According to feminist scholar Elizabeth Evans, the confusion surrounding what constitutes third wave feminism is in some respects its defining feature. But generally, the beginning of the third wave is pegged to two things: the Anita Hill case in 1991, and the emergence of the riot grrrl groups in the music scene of the early 1990s. In this phase, several constructs of universal womanhood, body, gender, sexuality were destabilized. It saw the readoption of lip-sticks, high-heels, and low cut necklines by the young feminists, the very things that the first two phases of the movement identified with male oppression. The “grrls” of the third wave emerged as strong and empowered, shunning victimization and defining feminine beauty for themselves as subjects, not as objects of a sexist patriarchy. According to Martha Rampton, “Most third-wavers refuse to identify as “feminists” and reject the word that they find limiting and exclusionary. Grrl-feminism tends to be global, multi-cultural, and it shuns simple answers or artificial categories of identity, gender, and sexuality. Its transversal politics means that differences such as those of ethnicity, class, sexual orientation, etc. are celebrated and recognized as dynamic, situational, and provisional. Reality is conceived not so much in terms of fixed structures and power relations, but in terms of performance within contingencies. Third wave feminism breaks boundaries.”

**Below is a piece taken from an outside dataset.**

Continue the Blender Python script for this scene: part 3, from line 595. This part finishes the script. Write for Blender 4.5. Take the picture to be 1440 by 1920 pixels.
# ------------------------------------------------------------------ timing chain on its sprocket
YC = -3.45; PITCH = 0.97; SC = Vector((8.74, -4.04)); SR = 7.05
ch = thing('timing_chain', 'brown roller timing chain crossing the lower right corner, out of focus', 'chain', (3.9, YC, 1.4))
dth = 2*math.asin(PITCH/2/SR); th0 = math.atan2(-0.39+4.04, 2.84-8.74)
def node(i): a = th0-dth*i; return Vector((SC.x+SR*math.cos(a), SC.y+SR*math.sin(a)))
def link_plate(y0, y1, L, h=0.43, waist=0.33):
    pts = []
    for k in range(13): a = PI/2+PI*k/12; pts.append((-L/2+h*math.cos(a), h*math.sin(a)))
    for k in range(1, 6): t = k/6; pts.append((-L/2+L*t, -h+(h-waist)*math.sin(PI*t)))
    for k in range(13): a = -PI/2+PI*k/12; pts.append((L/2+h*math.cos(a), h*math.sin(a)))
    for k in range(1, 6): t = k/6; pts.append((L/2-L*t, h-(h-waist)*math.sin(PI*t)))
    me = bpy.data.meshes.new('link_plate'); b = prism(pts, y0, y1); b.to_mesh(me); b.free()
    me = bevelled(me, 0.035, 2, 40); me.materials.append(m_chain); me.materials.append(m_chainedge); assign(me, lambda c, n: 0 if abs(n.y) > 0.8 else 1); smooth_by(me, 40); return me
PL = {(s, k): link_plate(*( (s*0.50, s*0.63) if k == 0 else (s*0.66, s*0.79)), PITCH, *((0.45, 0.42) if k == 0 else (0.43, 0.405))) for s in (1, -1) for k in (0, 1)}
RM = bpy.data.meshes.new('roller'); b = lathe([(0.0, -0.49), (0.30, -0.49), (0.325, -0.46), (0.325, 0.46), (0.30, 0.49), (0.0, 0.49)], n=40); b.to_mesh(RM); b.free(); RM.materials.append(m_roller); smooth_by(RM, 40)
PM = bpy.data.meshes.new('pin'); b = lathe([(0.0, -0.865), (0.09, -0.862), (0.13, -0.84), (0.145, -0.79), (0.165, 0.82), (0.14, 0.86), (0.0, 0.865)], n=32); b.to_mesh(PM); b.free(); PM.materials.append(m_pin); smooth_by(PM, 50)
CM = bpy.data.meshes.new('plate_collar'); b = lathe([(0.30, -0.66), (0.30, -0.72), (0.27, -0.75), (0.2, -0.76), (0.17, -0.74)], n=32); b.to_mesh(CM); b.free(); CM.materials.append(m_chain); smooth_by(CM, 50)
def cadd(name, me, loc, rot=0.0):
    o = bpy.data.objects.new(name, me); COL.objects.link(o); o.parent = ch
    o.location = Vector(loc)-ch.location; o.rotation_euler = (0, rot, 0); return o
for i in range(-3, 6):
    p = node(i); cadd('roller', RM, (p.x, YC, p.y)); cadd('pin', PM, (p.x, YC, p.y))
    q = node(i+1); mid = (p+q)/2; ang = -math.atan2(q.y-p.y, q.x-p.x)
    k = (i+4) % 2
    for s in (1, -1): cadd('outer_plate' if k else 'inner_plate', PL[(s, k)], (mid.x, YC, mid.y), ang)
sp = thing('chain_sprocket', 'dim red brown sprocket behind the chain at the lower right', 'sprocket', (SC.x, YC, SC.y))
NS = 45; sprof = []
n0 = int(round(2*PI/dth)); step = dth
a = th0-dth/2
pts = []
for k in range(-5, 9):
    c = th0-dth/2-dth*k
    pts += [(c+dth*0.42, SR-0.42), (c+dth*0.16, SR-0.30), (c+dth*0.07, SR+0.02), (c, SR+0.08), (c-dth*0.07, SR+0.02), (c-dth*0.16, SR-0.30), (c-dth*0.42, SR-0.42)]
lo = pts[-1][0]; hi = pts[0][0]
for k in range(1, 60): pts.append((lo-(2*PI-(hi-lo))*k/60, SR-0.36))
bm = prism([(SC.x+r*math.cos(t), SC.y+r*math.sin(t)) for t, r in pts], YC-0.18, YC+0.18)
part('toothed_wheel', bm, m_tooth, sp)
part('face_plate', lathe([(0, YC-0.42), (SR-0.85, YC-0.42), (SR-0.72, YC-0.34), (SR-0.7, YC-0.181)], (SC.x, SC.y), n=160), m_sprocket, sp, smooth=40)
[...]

  • The present day: a fourth wave?

According to some, it began around 2012 and is characterized by a focus on the empowerment of women, the use of internet tools, and intersectionality. The fourth wave seeks greater gender equality by focusing on gendered norms and marginalization of women in society, with a focus on sexual harassment, body shaming, and rape culture, among other issues. As #MeToo and Time’s Up cause mayhem across the world, the Women’s March floods Washington with pussy hats every year, and now the first female finally appointed as VP in one of the most powerful countries of the world, fourth wave is generating quite the current.

Note to Self and All the Strong Women Out There

Ladies, when the times are harsh, and most certainly, they shall be, just tell yourself this : “Well-Behaved Women Seldom Make History”.